The exercise = Check the listing below for lines that hold "scene". How many are there? Please give only the number.

Given information =
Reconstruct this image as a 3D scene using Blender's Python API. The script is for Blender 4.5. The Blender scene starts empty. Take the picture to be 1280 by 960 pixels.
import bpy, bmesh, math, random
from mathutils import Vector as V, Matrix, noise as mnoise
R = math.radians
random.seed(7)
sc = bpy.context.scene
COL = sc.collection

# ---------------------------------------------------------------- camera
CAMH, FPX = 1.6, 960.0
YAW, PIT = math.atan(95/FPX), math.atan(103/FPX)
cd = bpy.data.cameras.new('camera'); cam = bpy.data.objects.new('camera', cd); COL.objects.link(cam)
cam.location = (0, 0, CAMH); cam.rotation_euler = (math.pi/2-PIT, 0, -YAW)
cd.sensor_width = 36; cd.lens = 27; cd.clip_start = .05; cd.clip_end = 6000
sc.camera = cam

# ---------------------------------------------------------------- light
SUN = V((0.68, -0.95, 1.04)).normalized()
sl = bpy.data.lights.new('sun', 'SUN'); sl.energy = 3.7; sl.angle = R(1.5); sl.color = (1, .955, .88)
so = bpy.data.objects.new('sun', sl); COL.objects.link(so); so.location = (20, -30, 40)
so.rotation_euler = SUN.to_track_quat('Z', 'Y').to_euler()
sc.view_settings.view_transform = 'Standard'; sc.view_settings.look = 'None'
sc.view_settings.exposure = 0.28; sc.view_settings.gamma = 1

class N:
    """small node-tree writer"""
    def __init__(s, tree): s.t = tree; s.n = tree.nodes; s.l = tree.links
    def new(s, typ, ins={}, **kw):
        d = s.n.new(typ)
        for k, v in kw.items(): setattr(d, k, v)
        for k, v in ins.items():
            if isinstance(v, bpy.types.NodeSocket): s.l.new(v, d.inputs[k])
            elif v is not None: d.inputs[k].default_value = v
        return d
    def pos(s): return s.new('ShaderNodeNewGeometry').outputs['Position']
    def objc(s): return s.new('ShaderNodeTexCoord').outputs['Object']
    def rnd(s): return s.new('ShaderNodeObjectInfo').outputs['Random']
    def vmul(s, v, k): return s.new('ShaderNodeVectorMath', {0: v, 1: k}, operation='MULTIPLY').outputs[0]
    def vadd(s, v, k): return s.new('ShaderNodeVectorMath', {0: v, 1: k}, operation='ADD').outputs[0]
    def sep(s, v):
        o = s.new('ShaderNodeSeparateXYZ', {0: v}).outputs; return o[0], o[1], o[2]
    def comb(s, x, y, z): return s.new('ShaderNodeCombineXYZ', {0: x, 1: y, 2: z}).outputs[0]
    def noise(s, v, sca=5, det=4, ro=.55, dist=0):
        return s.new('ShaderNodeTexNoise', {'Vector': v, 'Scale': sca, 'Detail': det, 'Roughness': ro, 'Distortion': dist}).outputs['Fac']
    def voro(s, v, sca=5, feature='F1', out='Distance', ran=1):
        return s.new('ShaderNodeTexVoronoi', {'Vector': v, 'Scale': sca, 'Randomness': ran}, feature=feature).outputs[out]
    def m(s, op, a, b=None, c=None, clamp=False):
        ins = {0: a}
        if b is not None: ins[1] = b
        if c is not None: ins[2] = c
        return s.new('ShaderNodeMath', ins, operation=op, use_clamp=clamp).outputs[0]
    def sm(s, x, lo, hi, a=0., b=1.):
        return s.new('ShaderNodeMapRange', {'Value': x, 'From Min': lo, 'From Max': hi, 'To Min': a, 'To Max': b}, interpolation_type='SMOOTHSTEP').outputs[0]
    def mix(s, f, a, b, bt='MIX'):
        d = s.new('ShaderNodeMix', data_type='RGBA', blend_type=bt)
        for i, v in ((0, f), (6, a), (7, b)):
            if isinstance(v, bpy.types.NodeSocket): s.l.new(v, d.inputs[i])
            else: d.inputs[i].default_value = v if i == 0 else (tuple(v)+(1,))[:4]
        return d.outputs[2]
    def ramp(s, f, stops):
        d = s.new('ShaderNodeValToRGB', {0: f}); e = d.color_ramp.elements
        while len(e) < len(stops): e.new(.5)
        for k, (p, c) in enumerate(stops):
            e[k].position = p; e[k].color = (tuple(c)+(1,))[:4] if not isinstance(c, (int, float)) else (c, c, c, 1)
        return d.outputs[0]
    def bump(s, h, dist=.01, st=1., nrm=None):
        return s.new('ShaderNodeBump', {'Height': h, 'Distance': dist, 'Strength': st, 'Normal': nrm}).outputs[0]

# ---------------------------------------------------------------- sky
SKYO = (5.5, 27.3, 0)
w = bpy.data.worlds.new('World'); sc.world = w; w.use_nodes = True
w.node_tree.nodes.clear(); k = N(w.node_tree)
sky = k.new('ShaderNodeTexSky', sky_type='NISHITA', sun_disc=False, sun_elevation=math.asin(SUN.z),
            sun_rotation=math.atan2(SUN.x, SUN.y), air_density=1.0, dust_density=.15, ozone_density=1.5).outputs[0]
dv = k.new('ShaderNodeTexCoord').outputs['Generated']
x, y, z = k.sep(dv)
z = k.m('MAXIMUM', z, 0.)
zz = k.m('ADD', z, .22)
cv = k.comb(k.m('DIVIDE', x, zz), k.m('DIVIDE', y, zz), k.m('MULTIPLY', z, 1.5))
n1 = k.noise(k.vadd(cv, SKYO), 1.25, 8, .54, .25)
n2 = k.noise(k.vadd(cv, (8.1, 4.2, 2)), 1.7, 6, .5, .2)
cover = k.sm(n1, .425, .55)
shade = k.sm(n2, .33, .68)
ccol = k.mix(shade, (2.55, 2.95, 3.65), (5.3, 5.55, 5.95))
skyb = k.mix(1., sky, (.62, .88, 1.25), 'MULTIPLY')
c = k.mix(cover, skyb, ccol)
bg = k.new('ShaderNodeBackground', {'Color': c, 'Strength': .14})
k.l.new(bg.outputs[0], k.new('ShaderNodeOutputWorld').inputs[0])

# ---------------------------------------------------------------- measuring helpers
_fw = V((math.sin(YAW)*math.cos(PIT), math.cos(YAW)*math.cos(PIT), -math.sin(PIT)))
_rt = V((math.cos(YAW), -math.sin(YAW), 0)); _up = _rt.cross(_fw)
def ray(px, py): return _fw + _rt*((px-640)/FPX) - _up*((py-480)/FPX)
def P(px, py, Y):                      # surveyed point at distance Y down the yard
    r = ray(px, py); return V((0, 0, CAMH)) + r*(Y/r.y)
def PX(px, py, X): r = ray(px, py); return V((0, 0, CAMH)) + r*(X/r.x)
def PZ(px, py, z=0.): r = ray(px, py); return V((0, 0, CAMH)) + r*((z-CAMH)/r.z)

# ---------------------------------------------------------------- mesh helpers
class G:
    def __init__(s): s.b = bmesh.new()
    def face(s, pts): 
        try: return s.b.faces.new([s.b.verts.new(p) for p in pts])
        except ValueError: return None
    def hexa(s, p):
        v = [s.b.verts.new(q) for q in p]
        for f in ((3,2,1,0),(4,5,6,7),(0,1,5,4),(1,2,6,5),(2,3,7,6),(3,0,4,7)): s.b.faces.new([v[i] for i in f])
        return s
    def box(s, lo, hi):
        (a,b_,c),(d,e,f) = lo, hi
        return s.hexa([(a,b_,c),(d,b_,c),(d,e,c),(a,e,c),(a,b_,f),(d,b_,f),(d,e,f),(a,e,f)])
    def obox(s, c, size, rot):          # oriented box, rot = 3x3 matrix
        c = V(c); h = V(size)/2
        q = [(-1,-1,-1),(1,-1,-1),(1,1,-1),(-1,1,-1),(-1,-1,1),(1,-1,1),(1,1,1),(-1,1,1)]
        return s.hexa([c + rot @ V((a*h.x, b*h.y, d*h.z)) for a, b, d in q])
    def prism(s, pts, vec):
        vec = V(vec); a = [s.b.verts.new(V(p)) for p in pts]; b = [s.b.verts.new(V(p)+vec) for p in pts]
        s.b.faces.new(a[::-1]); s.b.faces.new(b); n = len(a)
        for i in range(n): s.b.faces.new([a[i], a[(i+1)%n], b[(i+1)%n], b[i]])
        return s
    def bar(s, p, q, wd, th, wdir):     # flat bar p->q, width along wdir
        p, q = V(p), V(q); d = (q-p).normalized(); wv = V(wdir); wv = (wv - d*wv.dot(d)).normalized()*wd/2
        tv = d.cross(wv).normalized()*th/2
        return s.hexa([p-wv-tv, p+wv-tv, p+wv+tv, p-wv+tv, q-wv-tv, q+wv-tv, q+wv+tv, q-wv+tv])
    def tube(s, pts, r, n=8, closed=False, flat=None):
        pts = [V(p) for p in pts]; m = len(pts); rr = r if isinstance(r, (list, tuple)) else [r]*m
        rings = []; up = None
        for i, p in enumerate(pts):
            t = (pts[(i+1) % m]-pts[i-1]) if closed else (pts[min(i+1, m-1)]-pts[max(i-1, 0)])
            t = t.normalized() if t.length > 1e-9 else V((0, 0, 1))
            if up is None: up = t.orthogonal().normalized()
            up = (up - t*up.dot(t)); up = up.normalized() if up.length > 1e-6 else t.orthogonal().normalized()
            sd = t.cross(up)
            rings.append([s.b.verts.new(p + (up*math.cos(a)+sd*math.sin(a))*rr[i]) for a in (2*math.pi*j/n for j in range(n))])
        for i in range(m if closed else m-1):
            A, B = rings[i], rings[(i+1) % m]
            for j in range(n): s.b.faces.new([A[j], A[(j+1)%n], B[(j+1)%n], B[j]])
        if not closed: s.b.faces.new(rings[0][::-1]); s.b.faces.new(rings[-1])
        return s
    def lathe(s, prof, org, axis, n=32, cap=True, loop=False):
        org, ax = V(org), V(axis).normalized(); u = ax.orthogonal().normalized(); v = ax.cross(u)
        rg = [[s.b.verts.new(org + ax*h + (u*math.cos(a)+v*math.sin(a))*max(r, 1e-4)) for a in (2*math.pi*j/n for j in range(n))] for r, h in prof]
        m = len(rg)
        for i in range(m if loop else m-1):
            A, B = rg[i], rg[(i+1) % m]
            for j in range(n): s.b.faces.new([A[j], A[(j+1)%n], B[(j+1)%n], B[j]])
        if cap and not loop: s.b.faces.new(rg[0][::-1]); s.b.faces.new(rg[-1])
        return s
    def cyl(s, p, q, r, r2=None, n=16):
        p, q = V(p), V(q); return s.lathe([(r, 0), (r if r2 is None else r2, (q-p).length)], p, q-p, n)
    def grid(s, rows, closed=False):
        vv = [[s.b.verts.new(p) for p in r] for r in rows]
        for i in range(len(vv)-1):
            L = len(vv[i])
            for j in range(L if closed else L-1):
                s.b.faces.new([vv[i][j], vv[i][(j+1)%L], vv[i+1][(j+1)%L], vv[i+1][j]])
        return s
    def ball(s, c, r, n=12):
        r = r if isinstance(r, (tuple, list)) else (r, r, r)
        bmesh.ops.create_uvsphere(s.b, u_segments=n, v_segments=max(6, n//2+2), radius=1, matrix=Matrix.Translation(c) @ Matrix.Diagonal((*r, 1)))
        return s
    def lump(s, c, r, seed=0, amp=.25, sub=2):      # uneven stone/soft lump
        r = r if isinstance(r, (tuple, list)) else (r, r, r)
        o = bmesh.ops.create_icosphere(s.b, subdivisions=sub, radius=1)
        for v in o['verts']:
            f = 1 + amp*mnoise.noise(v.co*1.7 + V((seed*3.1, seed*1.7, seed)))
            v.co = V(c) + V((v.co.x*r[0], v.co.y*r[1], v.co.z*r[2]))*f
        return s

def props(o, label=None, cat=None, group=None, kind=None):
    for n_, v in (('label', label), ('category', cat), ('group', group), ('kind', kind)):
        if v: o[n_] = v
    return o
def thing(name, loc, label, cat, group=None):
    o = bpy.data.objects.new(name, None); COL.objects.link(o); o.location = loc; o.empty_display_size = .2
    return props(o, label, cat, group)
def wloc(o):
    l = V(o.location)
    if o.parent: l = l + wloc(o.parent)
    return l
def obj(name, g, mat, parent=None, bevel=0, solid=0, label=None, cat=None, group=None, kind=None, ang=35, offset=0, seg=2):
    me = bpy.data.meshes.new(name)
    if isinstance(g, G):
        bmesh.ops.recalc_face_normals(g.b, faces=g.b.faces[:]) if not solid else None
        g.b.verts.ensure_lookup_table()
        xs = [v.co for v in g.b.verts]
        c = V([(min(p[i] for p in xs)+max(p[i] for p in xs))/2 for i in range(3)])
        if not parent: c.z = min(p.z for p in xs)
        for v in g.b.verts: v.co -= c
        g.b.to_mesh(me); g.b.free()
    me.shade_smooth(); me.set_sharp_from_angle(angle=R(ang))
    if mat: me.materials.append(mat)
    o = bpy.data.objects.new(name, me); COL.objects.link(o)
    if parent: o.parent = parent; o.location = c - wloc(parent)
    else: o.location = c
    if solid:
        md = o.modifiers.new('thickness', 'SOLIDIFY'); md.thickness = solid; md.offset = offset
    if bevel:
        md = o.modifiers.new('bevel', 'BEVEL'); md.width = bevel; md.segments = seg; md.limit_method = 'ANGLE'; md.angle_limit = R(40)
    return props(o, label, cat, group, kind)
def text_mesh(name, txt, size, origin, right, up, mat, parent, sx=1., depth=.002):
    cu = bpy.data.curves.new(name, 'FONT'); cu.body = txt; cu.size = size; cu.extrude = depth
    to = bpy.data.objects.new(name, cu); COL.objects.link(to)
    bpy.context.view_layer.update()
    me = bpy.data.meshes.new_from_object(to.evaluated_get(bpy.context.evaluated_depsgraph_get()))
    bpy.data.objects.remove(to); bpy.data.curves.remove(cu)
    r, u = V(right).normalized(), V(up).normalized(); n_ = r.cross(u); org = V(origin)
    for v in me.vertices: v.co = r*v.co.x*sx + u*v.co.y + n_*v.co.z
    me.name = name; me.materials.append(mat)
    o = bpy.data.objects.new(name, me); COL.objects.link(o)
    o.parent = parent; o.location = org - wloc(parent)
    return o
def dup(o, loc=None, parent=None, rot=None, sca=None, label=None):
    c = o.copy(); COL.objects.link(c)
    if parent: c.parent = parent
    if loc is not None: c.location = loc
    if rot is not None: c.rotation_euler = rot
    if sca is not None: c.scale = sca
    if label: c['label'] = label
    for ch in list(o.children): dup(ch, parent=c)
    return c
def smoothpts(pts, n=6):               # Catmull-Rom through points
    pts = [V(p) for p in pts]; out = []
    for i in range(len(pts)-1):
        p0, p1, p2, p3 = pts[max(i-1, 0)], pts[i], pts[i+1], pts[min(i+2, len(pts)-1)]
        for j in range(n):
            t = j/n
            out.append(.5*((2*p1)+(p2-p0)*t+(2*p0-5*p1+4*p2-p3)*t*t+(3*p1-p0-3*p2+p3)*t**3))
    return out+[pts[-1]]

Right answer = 2